Hamilton Lane will see over 500 PPMs this year. Not only that, it will actually read and analyze each of them. After a GP submits a PPM, it is logged into a database and then assigned to a staff member for a formal review and one- to two-page summary. That formal summary is seen by three sets of eyes: the author, the author’s manager and by Hirsch himself. After that, each summary memo is discussed at a weekly investment committee meeting, attended by all of the firm’s senior members.

“In that way everyone is treated in the same way,” Hirsch says. There is no quick look at a document by someone who can say in a minute or two, We’re not going to invest.’” And all of that leads up to a decision of whether to meet with a manager. This year Hamilton Lane will see about 200 managers. It is a fairly high pass rate for the first round because “it’s hard to tell who is good from a PPM and because we want to cast a net widely, to have more stories [about firms] than fewer,” because as a firm Hamilton Lame wants to see as many fund raisers as possible. “If they’ll come to one of our offices, we’ll meet with them.” For each of the 300 or more firms that won’t be invited to a meeting this year, “each will receive a letter from us and inviting them to call us and talk about the decision if they want.”

If a GP is invited to a meeting, “we give them 60 to 90 minutes.” Three to six Hamilton Lane professionals attend each pitch meeting, all of whom are responsible for having read the summary proposal before the meeting. “We don’t want to waste time [in the meeting] going over the team, biographies and background of the firm,” Hirsch notes.

At the end of each meeting, the HL team discusses the strengths and weaknesses of a proposal and arrives at a consensus about whether or not to give the GP a formal questionnaire. “It’s not a simple process,” Hirsch says. “It may be that the decision to move ahead or not to move ahead is easy, but the interim work after a group meeting and before we decide whether to give a GP our questionnaire is a lot of work,” including reference calls, strategy research, peer analysis and portfolio performance research.

The questionnaire is only 11 pages long, but it includes about 20 more pages of attachments seeking detailed information. “We ask for a lot of information-information on each portfolio company and all cash flows and reference lists for the executives of each of the portfolio companies,” Hirsch says. “We hear from GPs that they use our form as a basis to build their due diligence preparations for other LPs.” The questionnaire typically takes several weeks to more than a month to complete.

If it likes what it sees in the questionnaire, Hamilton Lane will send out a team to visit with a general partnership for “the better part of a day or as long as it takes.” At on-site visits, “we meet with the whole [GP] team, talk about the portfolio, valuations, the investment process, the investment philosophy, troubled companies, how the portfolio was assembled. We talk about each company.” All of which helps HL learn about the deal teams at a firm, “to meet the associates, vice presidents, and the up-and-comers.”

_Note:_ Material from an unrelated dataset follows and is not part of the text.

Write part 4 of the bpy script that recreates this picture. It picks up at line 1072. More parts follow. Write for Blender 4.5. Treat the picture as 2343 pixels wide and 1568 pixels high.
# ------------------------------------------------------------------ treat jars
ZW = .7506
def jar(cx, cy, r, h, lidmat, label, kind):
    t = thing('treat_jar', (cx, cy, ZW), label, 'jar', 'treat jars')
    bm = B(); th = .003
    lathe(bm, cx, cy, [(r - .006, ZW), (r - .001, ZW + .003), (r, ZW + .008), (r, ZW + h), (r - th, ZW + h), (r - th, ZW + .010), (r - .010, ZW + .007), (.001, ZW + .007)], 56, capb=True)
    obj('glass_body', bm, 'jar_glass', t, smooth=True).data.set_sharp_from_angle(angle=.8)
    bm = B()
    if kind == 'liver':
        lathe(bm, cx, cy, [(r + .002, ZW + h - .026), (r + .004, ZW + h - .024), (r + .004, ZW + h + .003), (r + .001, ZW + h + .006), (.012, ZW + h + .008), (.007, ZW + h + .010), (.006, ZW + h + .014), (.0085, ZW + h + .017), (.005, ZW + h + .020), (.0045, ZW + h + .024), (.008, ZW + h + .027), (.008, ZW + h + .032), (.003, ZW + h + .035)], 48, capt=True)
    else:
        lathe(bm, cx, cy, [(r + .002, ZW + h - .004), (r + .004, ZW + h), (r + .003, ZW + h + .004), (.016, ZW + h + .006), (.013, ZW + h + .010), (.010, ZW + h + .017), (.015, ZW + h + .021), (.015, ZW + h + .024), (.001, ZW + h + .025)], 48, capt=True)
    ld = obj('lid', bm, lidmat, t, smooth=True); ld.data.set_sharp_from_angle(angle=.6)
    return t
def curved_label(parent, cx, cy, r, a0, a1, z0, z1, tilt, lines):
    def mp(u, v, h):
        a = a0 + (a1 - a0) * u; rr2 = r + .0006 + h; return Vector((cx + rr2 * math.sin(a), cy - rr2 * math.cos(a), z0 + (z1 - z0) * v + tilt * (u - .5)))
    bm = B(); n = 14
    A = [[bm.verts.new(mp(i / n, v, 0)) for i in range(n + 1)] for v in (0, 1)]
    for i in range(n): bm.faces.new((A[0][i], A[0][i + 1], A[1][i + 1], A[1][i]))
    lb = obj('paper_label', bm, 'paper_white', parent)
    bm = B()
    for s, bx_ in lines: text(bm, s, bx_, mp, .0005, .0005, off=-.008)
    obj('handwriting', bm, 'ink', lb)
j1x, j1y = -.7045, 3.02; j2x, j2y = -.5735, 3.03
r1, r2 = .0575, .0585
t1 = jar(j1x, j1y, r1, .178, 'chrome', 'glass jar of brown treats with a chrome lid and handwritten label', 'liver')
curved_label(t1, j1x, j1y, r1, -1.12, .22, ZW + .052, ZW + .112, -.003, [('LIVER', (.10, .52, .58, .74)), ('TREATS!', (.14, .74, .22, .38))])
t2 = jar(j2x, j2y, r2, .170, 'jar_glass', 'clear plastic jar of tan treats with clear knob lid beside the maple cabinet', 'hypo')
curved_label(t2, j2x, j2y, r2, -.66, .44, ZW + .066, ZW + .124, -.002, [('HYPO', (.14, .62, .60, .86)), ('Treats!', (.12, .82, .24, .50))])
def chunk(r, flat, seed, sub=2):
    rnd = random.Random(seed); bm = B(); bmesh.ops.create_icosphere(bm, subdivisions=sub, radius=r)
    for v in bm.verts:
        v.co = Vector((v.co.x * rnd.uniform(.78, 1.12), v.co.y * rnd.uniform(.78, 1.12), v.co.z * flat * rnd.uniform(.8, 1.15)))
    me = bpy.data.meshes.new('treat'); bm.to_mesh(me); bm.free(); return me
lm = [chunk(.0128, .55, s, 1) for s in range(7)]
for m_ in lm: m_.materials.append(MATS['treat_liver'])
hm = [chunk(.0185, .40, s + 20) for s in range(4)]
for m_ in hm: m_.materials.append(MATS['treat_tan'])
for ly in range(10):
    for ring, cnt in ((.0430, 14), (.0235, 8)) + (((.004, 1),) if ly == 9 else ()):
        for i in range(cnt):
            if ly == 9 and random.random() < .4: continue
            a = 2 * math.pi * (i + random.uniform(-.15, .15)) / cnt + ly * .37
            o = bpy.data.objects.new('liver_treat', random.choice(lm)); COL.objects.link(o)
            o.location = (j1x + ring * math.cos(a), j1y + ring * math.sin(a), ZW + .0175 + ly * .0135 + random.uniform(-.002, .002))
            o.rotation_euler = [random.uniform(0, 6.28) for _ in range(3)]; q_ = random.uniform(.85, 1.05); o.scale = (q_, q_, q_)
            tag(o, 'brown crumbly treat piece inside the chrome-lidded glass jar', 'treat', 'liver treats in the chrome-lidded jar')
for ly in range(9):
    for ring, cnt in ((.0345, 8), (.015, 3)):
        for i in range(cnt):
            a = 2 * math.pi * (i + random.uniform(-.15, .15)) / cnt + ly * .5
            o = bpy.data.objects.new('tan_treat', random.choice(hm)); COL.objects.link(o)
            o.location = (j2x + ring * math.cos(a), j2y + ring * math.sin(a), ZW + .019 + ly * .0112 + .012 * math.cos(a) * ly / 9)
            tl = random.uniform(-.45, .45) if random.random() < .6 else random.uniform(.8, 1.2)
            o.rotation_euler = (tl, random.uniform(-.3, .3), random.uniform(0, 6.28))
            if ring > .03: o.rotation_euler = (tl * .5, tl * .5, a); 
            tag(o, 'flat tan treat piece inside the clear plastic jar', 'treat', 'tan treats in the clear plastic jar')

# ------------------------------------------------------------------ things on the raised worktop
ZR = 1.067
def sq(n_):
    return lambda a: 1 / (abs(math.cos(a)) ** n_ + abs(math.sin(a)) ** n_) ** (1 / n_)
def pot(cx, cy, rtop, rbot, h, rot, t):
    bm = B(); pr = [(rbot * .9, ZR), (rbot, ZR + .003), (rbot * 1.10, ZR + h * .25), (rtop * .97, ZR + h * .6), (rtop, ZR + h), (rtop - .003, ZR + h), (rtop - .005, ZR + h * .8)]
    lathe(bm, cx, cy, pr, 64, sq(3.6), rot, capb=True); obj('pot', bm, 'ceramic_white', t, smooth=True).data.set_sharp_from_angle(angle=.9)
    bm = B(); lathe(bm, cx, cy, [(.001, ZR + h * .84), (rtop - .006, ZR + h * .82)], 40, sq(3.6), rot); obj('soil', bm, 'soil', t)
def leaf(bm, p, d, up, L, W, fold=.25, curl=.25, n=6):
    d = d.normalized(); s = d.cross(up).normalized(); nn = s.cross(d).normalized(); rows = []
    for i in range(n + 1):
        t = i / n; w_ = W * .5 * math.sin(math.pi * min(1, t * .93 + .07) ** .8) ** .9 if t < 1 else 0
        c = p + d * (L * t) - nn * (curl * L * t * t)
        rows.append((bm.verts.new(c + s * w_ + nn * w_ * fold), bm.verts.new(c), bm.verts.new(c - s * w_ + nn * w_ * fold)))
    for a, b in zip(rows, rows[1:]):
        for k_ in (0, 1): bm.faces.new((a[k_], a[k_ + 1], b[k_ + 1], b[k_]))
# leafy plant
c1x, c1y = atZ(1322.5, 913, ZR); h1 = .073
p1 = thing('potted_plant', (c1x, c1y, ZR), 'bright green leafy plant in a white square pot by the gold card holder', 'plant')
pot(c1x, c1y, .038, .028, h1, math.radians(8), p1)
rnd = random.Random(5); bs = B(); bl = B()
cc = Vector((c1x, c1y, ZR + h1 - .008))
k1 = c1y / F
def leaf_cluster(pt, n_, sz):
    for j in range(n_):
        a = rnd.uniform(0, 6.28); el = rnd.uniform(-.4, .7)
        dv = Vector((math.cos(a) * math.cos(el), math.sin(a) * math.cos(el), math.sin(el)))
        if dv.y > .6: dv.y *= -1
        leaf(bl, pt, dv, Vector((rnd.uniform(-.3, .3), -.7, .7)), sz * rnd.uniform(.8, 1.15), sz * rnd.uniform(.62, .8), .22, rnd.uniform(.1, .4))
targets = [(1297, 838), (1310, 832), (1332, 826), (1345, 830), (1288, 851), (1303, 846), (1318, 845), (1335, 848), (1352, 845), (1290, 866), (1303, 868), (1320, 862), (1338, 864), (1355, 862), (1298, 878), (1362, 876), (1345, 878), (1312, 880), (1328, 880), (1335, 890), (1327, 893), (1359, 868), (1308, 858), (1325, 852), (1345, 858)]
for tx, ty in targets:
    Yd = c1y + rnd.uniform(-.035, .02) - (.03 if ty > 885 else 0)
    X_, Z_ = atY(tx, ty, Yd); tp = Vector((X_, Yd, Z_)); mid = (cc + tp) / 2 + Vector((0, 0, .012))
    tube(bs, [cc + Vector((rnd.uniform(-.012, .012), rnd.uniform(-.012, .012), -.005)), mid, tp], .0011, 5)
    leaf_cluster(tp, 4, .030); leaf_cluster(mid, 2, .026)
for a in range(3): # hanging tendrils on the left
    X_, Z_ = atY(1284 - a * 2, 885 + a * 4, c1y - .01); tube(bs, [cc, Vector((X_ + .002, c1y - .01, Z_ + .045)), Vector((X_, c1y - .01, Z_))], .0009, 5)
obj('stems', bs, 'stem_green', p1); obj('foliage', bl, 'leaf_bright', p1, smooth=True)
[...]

At that point, the process still isn’t done. Once they get back to their offices, the Hamilton Lane professionals start working the phones. If they’re checking out a manager that they’ve met for the first time, “we make about 40 reference calls” with each call placed by the HL person who is most likely to obtain the most complete reference.

Almost There

Based on the reference-checking process, which generally takes about two weeks, a final due diligence memo of 10 to 20 pages is produced. Then it goes back to the investment committee for a third time. It’s the last discussion about a manager and the point at which a vote is taken by the committee.

Asked if anyone fails that at that point, Hirsch says, “Absolutely, however if they do it’s not for obvious reasons such as our not liking a strategy.”